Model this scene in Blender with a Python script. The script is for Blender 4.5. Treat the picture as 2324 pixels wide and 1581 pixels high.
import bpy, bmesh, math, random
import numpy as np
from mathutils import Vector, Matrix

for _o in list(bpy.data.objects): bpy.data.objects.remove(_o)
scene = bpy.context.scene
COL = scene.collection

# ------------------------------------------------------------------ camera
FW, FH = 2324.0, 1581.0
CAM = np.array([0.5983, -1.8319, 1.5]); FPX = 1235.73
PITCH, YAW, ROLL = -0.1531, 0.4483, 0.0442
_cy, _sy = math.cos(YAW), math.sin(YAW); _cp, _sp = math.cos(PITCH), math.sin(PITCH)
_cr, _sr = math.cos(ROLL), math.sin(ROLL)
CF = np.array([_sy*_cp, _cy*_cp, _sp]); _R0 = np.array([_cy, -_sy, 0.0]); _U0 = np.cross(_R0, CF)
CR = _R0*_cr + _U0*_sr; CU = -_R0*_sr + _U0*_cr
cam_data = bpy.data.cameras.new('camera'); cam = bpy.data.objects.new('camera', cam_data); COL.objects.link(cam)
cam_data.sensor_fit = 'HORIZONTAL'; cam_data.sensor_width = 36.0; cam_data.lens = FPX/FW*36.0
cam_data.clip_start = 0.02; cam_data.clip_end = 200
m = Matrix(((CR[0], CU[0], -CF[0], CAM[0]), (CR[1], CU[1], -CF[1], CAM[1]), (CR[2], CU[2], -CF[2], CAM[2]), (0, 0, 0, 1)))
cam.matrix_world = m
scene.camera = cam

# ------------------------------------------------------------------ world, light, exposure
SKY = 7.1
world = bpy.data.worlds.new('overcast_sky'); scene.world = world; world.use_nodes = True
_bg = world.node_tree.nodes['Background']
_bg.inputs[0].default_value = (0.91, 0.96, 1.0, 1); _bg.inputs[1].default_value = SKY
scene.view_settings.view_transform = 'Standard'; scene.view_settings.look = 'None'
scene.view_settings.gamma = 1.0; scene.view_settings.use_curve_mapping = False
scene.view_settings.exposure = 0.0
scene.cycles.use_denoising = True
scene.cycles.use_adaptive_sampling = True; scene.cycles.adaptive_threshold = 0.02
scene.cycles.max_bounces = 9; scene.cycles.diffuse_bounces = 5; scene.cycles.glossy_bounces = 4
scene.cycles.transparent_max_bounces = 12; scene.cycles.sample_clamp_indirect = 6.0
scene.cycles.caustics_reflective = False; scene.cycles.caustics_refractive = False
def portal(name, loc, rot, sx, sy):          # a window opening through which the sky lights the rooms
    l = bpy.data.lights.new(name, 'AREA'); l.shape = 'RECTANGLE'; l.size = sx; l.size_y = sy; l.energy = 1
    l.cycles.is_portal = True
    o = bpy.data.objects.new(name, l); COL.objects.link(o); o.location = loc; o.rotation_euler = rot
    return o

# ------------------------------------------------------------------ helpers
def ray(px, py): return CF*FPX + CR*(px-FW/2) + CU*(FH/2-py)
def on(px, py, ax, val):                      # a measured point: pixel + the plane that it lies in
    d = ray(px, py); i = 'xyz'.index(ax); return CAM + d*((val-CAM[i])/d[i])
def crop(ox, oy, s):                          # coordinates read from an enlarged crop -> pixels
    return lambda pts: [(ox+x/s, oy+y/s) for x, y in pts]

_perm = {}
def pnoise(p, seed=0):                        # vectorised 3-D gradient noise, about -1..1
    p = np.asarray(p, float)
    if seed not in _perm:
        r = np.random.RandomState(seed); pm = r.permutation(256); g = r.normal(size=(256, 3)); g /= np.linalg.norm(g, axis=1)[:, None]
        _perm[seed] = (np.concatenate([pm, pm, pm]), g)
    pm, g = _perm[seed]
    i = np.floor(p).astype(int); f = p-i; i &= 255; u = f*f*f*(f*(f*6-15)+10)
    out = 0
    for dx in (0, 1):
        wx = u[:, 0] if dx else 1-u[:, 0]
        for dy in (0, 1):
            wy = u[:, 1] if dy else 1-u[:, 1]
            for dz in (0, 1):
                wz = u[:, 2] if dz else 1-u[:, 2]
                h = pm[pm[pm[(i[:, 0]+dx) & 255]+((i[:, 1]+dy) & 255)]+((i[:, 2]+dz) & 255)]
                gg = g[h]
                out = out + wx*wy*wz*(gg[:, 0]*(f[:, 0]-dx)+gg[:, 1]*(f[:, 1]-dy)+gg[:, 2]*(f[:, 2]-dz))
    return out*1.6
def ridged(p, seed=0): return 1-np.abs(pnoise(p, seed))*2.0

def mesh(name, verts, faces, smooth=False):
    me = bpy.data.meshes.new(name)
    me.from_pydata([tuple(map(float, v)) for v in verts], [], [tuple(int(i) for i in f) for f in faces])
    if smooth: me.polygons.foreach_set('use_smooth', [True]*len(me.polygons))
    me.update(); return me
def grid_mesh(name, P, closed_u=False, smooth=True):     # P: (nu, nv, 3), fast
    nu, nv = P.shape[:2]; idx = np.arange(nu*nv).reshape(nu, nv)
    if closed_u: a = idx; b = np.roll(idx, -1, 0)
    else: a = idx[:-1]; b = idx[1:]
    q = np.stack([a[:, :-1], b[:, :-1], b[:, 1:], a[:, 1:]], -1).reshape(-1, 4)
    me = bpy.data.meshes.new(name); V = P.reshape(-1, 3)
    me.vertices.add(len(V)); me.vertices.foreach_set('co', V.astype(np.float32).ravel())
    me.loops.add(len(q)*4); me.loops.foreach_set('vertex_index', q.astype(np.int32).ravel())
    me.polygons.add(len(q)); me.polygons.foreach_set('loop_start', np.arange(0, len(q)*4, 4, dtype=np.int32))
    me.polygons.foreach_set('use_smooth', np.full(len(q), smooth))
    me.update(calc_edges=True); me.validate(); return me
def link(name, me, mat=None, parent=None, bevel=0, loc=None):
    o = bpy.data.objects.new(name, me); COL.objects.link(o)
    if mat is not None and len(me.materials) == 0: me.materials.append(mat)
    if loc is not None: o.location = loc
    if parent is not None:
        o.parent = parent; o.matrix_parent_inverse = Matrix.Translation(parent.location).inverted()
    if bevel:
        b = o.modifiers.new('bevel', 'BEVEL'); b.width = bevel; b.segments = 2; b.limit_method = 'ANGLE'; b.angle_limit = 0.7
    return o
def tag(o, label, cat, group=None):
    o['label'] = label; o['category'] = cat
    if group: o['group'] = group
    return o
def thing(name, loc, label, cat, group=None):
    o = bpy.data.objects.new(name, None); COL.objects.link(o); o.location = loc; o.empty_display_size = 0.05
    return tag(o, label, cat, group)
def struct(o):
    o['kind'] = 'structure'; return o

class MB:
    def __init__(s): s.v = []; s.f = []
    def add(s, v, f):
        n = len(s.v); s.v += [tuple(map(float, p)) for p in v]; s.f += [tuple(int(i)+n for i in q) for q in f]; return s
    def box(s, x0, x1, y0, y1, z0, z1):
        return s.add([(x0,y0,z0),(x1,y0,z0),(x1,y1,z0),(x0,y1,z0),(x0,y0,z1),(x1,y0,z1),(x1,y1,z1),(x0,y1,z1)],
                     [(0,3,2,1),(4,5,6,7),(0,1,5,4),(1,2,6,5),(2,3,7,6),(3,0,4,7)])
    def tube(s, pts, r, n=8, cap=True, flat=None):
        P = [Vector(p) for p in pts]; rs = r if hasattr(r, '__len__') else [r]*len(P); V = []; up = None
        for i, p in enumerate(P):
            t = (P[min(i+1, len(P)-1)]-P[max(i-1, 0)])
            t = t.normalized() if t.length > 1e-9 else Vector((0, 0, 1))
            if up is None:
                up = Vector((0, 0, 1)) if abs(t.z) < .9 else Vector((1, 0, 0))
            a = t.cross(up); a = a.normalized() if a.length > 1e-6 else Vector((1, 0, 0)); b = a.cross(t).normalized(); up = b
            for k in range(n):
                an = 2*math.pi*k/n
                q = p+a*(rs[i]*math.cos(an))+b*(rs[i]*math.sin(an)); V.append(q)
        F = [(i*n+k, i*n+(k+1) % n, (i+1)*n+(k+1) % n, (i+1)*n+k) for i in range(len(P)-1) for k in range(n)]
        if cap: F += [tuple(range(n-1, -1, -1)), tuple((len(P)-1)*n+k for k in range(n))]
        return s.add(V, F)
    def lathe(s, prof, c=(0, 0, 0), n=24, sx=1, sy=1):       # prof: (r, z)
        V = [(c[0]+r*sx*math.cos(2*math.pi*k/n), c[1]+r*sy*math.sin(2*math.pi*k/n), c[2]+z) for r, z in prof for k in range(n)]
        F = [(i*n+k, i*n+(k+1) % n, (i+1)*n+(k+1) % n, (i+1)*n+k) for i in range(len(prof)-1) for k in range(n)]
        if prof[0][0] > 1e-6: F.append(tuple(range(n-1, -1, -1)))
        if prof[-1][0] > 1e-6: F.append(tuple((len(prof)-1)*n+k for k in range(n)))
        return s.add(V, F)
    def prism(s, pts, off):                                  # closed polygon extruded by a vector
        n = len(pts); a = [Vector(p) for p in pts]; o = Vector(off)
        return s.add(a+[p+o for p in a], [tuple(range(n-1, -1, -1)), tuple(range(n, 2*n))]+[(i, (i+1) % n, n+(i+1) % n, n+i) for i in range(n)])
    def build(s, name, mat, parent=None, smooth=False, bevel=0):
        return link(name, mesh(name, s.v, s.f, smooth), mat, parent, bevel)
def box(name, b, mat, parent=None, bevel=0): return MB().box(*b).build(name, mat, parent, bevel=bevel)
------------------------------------
◆ **Requirement**
Give the lines again, exactly as they stand, from the beginning of the data through the line with "scene.camera = cam".

◆ **Reply to the exercise**
Model this scene in Blender with a Python script. The script is for Blender 4.5. Treat the picture as 2324 pixels wide and 1581 pixels high.
import bpy, bmesh, math, random
import numpy as np
from mathutils import Vector, Matrix

for _o in list(bpy.data.objects): bpy.data.objects.remove(_o)
scene = bpy.context.scene
COL = scene.collection

# ------------------------------------------------------------------ camera
FW, FH = 2324.0, 1581.0
CAM = np.array([0.5983, -1.8319, 1.5]); FPX = 1235.73
PITCH, YAW, ROLL = -0.1531, 0.4483, 0.0442
_cy, _sy = math.cos(YAW), math.sin(YAW); _cp, _sp = math.cos(PITCH), math.sin(PITCH)
_cr, _sr = math.cos(ROLL), math.sin(ROLL)
CF = np.array([_sy*_cp, _cy*_cp, _sp]); _R0 = np.array([_cy, -_sy, 0.0]); _U0 = np.cross(_R0, CF)
CR = _R0*_cr + _U0*_sr; CU = -_R0*_sr + _U0*_cr
cam_data = bpy.data.cameras.new('camera'); cam = bpy.data.objects.new('camera', cam_data); COL.objects.link(cam)
cam_data.sensor_fit = 'HORIZONTAL'; cam_data.sensor_width = 36.0; cam_data.lens = FPX/FW*36.0
cam_data.clip_start = 0.02; cam_data.clip_end = 200
m = Matrix(((CR[0], CU[0], -CF[0], CAM[0]), (CR[1], CU[1], -CF[1], CAM[1]), (CR[2], CU[2], -CF[2], CAM[2]), (0, 0, 0, 1)))
cam.matrix_world = m
scene.camera = cam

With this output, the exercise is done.